A study on the effect of ternary interaction parameters on the equation of state description of ternary fluid phase equilibria

Models of the equation of state (EOS) type, used for describing fluid phase equilibria, typically assume that the system behavior can be described from binary contributions only. This is not enough for obtaining good predictions for the high-pressure phase equilibria of ternary highly non ideal systems. On the other hand, cubic mixing rules (CMRs) provide both, binary and ternary interaction parameters. Such ternary parameters have the potential of improving the reproduction of ternary experimental data while leaving invariant the description of the three constituent binary subsystems. In this work, we evaluate the possibilities of the CMRs approach for ternary systems by studying the phase equilibria of two of them, i.e., CO2 + n-hexadecane + 1,8-octanediol and CO2 + H2O + 2-propanol. For the system CO2 + n-hexadecane + 1,8-octanediol, we have available both, experimental isothermal binary and ternary phase equilibrium data.
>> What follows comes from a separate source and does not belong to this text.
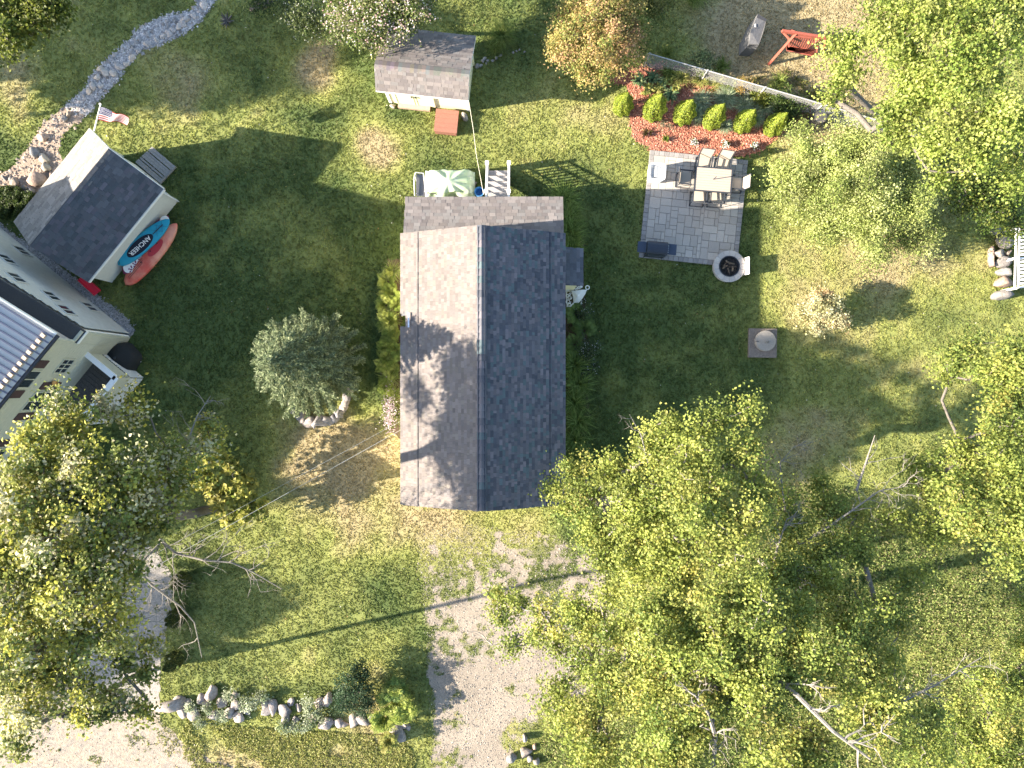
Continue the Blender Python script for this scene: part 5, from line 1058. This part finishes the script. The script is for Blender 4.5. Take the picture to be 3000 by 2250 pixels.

For such system, we investigate the influence of the ternary parameters on the size of ternary two-phase and three-phase equilibrium regions, and compare it to that of the experimental data. We also consider predicted values of the ternary parameters, which we need when ternary experimental data are not available. For the system CO2 + H2O + 2-propanol, we examine the effect of the ternary interaction parameters on some calculated ternary univariant lines, ternary invariant points and ternary three-phase equilibria, over wide ranges of conditions.In this study, we use the Peng–Robinson (PR) EOS and Soave–Redlich–Kwong (SRK) EOS, both coupled to CMRs. Our results make evident the flexibility and improvement that can be gained in the description of ternary phase equilibria by resorting to ternary interaction parameters.